Bratty and uncompromising.

As far as statements go, they don’t get too much bolder than: “I wanna take this tape and blow up your fucking stereo”. And that’s just what The Death Set venture to do with second LP ‘Michel Poiccard’ through a series of 17, on the whole, uncompromisingly high-energy, pile driving tracks. The kind of thing you either love or loathe, depending on the mood.

Blighted by the sad loss of co-founder Beau Velasco, rather than navel gazing and philosophising their existence, the remaining band have created a suitably referential take on tribute. Naming the album after French cinema’s A Bout De Souffle’s lead character – a roguish and New Wave figure – as well as featuring a track ‘Michel Poiccard Prefers The Old’, there’s also the longest album track ‘I Miss You Beau Velasco’. The influence of the film could be said to lie in the album’s brief and disorientating nature, matching the film’s favoured jump cuts (that act to spastically chop the frames), as well as Michel Pioccard’s epic death scene.

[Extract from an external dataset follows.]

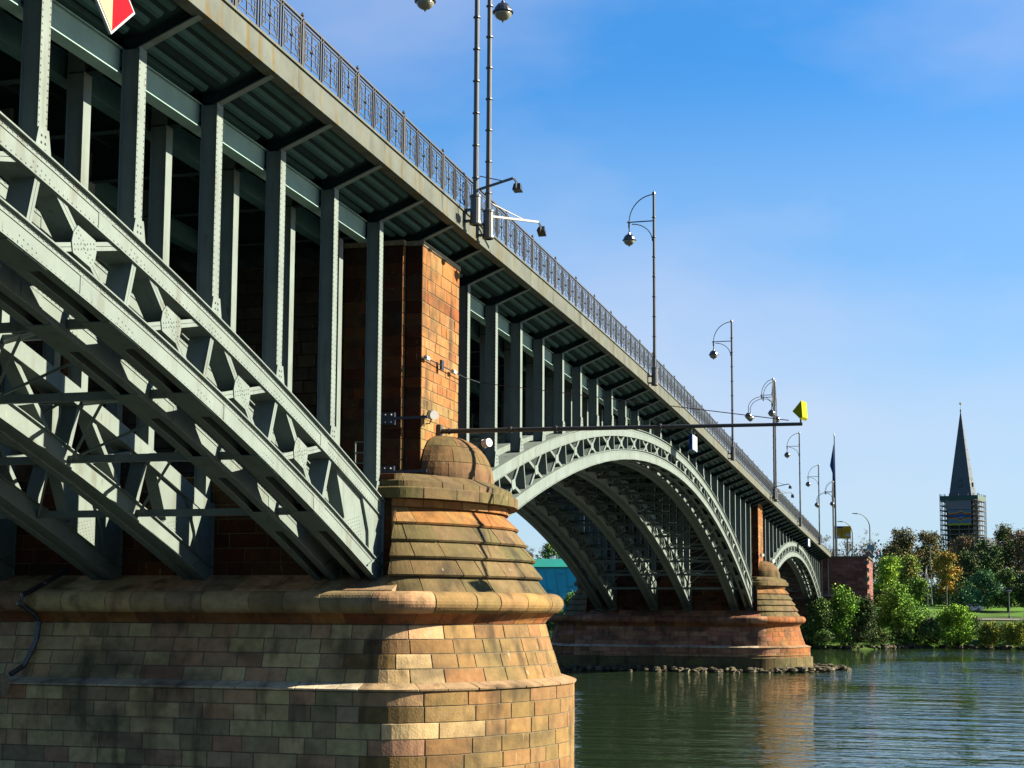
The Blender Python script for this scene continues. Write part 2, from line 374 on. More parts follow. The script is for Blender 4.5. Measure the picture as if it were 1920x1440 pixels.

Music wise, it’s distinctly the work of The Death Set, albeit with a little help in places from friends in the forms of SpankRock and Diplo. The latter’s helter skelter melodic influence on ‘Yo David Chase! You P.O.V. Shot Me In The Head’ is there but otherwise there is little to distinguish this conspirator from the group’s whole. Comparatively the ‘7AM Woke Up An Hour Ago’ is slower to build and given a more beach rock guitar, more akin to The Soft Pack.

‘I’ve Been Searching For This Song Called Fashion’ is an all-out guitar assault and, as with most of the band’s repertoire, is sufficiently short and giddily repetitive. Equally brutal, but with more vocal haranguing ‘Too Much Fun For Regrets’, smashes into your cerebellum as not an entirely unpleasant experience, but a thankfully brief one. On that note, the scratchy break that is ‘Kittins Inspired by Kittens’ makes for a nice divergence.

Bratty and uncompromising, you get the feeling in small doses you could almost control The Death Set. But at their most lethal en masse of guitars, drums, and shouting, on the basis of ‘Michel Pioccard’, you’d get a leash on them and still be run amok.